LEA with 2 components has 1 cycle latency and 2-per-clock throughput on recent Intel and AMD CPUs. (Sandybridge-family and Bulldozer/Ryzen). On Intel, it's only 1 per clock throughput with 3c latency for lea eax, [rdi + rsi + 123]. (Related: Why is this C++ code faster than my hand-written assembly for testing the Collatz conjecture? goes into this in detail.)

Anyway, copy+shift by 10 needs a separate mov instruction. It might be zero latency on many recent CPUs, but it still takes front-end bandwidth and code size. (Can x86's MOV really be "free"? Why can't I reproduce this at all?)

Also related: How to multiply a register by 37 using only 2 consecutive leal instructions in x86?.

The compiler is also free to transform the surrounding code so there isn't an actual shift, or it's combined with other operations.

For example if(x<<1) { } could use an and to check all bits except the high bit. On x86, you'd use a test instruction, like test eax, 0x7fffffff / jz .false instead of shl eax,1 / jz. This optimization works for any shift count, and it also works on machines where large-count shifts are slow (like Pentium 4), or non-existent (some micro-controllers).

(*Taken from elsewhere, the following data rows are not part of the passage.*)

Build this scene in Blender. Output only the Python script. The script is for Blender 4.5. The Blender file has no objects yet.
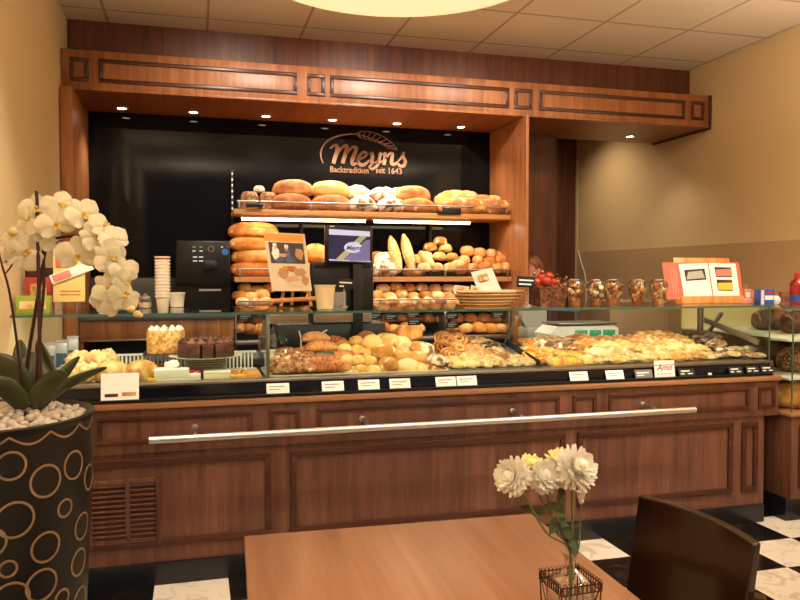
import bpy, bmesh, math, random
from mathutils import Vector, Matrix, noise, Euler
S = bpy.context.scene
COL = S.collection
PI = math.pi
R = math.radians

# ------------------------------------------------------------------ camera
FPX, EYE = 746.0, 1.40
PITCH = math.atan(26.0 / FPX)
YAW = math.atan(205.0 * math.cos(PITCH) / FPX)
cam = bpy.data.cameras.new('camera')
cam.sensor_width = 36.0
cam.lens = FPX / 800.0 * 36.0
cam.clip_start = 0.05
camo = bpy.data.objects.new('camera', cam)
COL.objects.link(camo)
camo.location = (0, 0, EYE)
camo.rotation_euler = (PI / 2 - PITCH, 0, -YAW)
S.camera = camo

# ------------------------------------------------------------------ world, exposure
S.view_settings.view_transform = 'Standard'
S.view_settings.look = 'None'
S.view_settings.gamma = 1.0
S.view_settings.use_curve_mapping = False
S.view_settings.exposure = 0.5
w = bpy.data.worlds.new('world')
S.world = w
w.use_nodes = True
bg = w.node_tree.nodes['Background']
bg.inputs['Color'].default_value = (1.0, 0.80, 0.60, 1)
bg.inputs['Strength'].default_value = 0.16

WARM = (1.0, 0.78, 0.54)
NEUT = (1.0, 0.86, 0.70)


def area(name, loc, size, power, color=WARM, target=None, sy=None, spread=180):
    l = bpy.data.lights.new(name, 'AREA')
    l.energy = power
    l.color = color
    l.size = size
    if sy:
        l.shape = 'RECTANGLE'
        l.size_y = sy
    l.spread = R(spread)
    o = bpy.data.objects.new(name, l)
    COL.objects.link(o)
    o.location = loc
    if target is not None:
        o.rotation_euler = (Vector(target) - Vector(loc)).to_track_quat('-Z', 'Y').to_euler()
    return o


def spot(name, loc, target, power, angle=70, blend=0.6, color=WARM, rad=0.03):
    l = bpy.data.lights.new(name, 'SPOT')
    l.energy = power
    l.color = color
    l.spot_size = R(angle)
    l.spot_blend = blend
    l.shadow_soft_size = rad
    o = bpy.data.objects.new(name, l)
    COL.objects.link(o)
    o.location = loc
    o.rotation_euler = (Vector(target) - Vector(loc)).to_track_quat('-Z', 'Y').to_euler()
    return o


# general fill spots added over the seating area, unseen behind and beside the camera
for (x, y, p) in ((0.2, 0.6, 14), (1.6, 0.5, 20), (3.0, 0.8, 40), (0.4, -1.2, 26), (2.4, -1.2, 34), (3.0, 2.3, 52), (0.7, 1.9, 18)):
    spot('seating_fill_spot', (x, y, 3.0), (x, y, 0), p, 150, 0.7, NEUT, 0.12)
# unseen upward area lights added to brighten the ceiling
for (x, y, p) in ((0.1, -0.6, 44), (2.9, -0.2, 44), (-0.4, 1.6, 14), (3.5, 2.6, 18)):
    area('ceiling_fill', (x, y, 2.25), 0.35, p, NEUT, (x, y, 3.0))
# ceiling downlights in front of the counter, aimed at the display
for x, p in ((-0.15, 60), (0.65, 60), (1.45, 60), (2.25, 54), (2.95, 50)):
    spot('counter_ceiling_spot', (x, 2.45, 3.0), (x, 3.75, 0.95), p, 60, 0.75, NEUT, 0.05)
spot('wall_washer_left', (-0.45, 2.9, 3.02), (-0.72, 3.25, 1.2), 40, 62, 0.7, NEUT)
spot('wall_bounce_fill_right', (2.5, 3.0, 3.02), (3.87, 4.6, 1.6), 24, 110, 1.0, WARM)  # added fill in place of light bounced onto the right wall
spot('passage_ceiling_spot', (3.3, 6.3, 3.0), (3.3, 6.4, 0), 34, 130, 0.9, WARM, 0.06)
for x, p in ((0.3, 52), (1.25, 64), (2.1, 38)):
    spot('canopy_washer', (x, 3.9, 3.0), (x + .05, 5.15, 2.0), p, 95, 0.9, NEUT, 0.05)
# downlights set into the canopy
CANOPY_SPOTS = [-0.47, 0.0, 0.50, 0.98, 1.47, 1.98, 3.45]
for i, x in enumerate(CANOPY_SPOTS):
    spot('canopy_spot_light', (x, 5.40, 2.505), (x, 5.34 if i < 6 else 5.1, 0.0), (13, 9, 18, 26, 32, 13, 7)[i], 110, 0.8, NEUT, 0.025)
# the lit tube under the top board; fills added under the lower two
area('shelf_tube_and_fill', (1.27, 5.215, 1.772), 1.9, 3.0, NEUT, (1.27, 5.20, 1.40), 0.02)
area('shelf_tube_and_fill', (1.27, 5.20, 1.335), 1.9, 1.6, NEUT, (1.27, 5.19, 1.17), 0.02)
area('shelf_tube_and_fill', (1.27, 5.18, 1.125), 1.9, 1.0, NEUT, (1.27, 5.17, 0.95), 0.02)
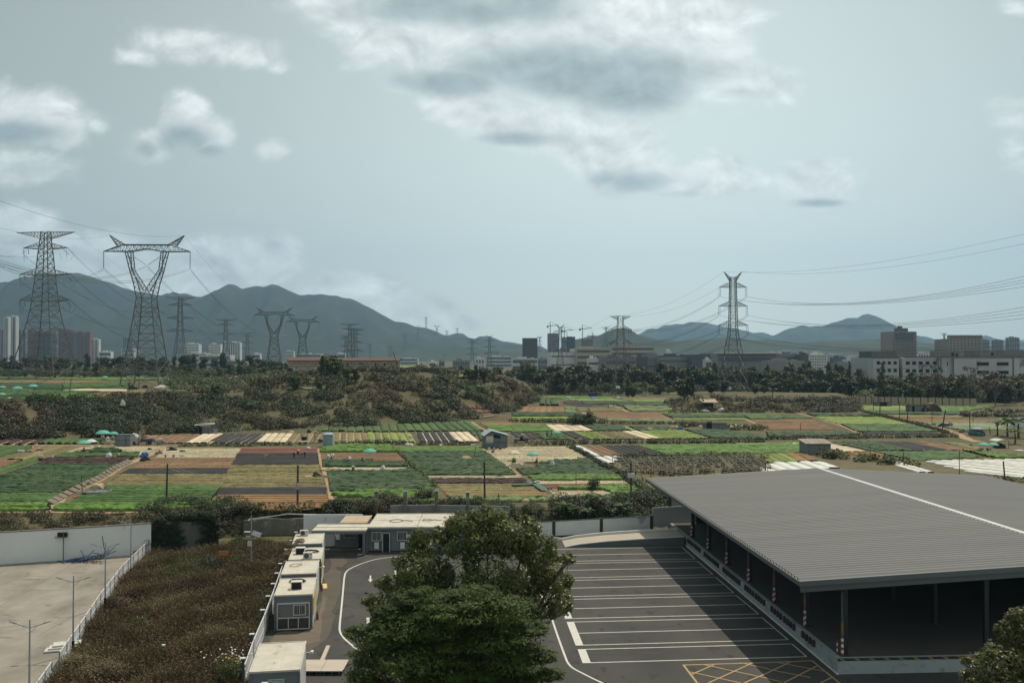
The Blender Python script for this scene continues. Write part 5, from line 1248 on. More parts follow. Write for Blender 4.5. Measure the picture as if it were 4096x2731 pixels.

Many ISAs have bit-manipulation instructions beyond just shifting. e.g. PowerPC has a lot of bit-field extract / insert instructions. Or ARM has shifts of source operands as part of any other instruction. (So shift/rotate instructions are just a special form of move, using a shifted source.)

Remember, C is not assembly language. Always look at optimized compiler output when you're tuning your source code to compile efficiently.